Где чаши добра и зла на весах жизни постоянно находятся в состоянии зыбкого равновесия. Когда не только злая воля, но и несчастный случай, случайная ошибка – и не будет ни Ермака, ни Осипова, ни нас с вами. И вот пример следствия “охоты к перемене мест”.
Жил в Москве художник Ефим Бенционович Ладыженский, член МОСХа по театральной секции. Театральная жизнь, пожалуй, не сложилась у него: несколько малоизвестных спектаклей в филиале Малого театра и несколько свободных композиций на театральную тему. Главным образом он занимался темперной живописью и графикой. У него была семья: мама, жена и двое детей. Он был хорошим семьянином, мать он очень любил, семью берег.
Работал в прекрасной, светлой, с антресолями мастерской в пятиэтажном доме, специально построенном для художников и скульпторов, с выставочным залом, мастерскими и квартирами.
Человек он был общительный, имел много друзей, работал много, продуктивно. Основной темой его живописи была Одесса его молодости. Городские пейзажи Одессы с извозчиками, ярко одетой толпой, дворами, ресторанчиками, трамваями; попадались и старые евреи в ермолках, базары, пожарные, собаки, кошки, птицы. Он нашел свой стиль – с уплощенным пространством, почти в обратной перспективе. Цветом он владел замечательно. Не имея фундаментальной школы, особенно в рисовании, он все же нашел свой, несколько напоминающий примитивистов, стиль, имел свое творческое лицо и часто выставлялся на наших театральных и других художественных выставках.
Друзей или приятелей у него было много, были и поклонники. Им интересовались и зарубежные купцы, которые и по сей день закупают у нас работы, так как многие наши художники имеют высокий художественный авторитет за рубежом.
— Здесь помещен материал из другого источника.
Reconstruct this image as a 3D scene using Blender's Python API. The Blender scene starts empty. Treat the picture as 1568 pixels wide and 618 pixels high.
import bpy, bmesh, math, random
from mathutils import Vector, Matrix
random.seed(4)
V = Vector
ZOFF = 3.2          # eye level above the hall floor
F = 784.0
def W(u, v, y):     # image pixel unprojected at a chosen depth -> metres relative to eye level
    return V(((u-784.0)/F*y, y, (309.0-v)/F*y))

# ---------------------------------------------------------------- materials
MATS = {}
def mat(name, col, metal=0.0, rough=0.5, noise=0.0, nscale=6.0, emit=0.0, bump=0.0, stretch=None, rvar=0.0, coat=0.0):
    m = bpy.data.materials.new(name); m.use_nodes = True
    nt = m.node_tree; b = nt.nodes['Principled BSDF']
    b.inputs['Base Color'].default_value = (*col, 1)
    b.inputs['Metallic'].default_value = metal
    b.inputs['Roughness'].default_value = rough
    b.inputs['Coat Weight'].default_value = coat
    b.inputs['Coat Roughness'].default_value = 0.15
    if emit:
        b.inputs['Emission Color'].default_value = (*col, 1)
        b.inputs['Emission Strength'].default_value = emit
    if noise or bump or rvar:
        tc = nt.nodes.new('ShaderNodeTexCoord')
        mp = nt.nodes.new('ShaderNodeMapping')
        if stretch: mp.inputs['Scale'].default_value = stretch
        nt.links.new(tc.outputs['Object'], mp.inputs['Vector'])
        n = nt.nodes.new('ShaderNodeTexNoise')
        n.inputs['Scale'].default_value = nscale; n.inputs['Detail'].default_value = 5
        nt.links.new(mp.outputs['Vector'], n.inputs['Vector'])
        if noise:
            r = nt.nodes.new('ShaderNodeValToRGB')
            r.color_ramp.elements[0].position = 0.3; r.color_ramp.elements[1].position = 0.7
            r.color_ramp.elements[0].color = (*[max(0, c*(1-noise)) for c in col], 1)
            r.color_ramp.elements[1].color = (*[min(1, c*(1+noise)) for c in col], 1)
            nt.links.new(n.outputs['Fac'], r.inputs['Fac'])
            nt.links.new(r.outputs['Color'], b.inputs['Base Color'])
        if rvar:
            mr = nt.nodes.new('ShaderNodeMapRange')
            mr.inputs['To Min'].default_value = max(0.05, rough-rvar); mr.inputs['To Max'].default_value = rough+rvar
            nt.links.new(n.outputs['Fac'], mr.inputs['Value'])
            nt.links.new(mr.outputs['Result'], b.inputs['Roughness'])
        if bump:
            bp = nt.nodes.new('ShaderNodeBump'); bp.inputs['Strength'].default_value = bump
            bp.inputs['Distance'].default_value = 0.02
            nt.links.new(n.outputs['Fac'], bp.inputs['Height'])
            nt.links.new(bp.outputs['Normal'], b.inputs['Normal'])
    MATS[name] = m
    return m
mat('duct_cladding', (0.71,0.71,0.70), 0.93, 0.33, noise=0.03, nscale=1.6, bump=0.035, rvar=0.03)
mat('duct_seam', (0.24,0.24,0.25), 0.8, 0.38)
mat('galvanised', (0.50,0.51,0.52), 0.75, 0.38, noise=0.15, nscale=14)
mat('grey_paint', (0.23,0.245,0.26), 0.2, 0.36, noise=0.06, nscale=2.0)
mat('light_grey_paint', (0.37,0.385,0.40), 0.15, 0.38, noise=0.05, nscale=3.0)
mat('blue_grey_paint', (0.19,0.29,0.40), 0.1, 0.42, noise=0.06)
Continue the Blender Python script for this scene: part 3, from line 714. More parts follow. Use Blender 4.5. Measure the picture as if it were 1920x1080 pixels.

Один из таких коммивояжеров, кажется именитый итальянец, которому очень понравились работы Ладыженского, что вполне естественно, обещал выставку в Италии и прочие блага. “У кумушки с похвал вскружилась голова!” Я думаю, что честолюбие в данном случае захлестнуло здоровое самокритическое начало. Ладыженский подал заявление и через определенный отрезок времени, получив разрешение, вместе с семьей и всеми своими работами уехал в Израиль. Остался в Москве только его сын.